Anyway, as fate would have it, that was a great day after all. William
was born healthy, and IU won the game. We came close to naming him
Robert Montgomery Knight Moore.
The tournament, for all its greatness, has lost some of its luster
of late. It was so much better when ESPN, rather than CBS, televised
the games. CBS simply refuses to switch away from a boring game
(only of interest to the local audience) to an exciting one in a
different part of the country. (That's another reason why you need
a satellite dish.) Another problem is that CBS now has women announcers
and commentators. Is nothing sacred? This is like having wives attend
a bachelor party. CBS caters its broadcasts to the marginal fan.

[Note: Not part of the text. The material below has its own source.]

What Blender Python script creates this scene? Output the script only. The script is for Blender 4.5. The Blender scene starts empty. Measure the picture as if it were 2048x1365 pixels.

ESPN is for the fanatic. Of course, there's a pall over this year's
tournament given the recent death of the original voice of college
basketball, Al McGuire.
This year I have two horses in the race. Illinois is, of course,
the #1 seed in the Midwest, and I've psychologically prepared myself
for the typical early exit to a lower-seeded team. I got my graduate
degree from George Mason. The Patriots are in the big dance for
the first time in ages. So here's my vision of Utopia: The Illini
meet the Patriots in the Final Four.
So now, dear reader, you know my two real passions in life. Tax
cuts and college basketball. And not necessarily in that order.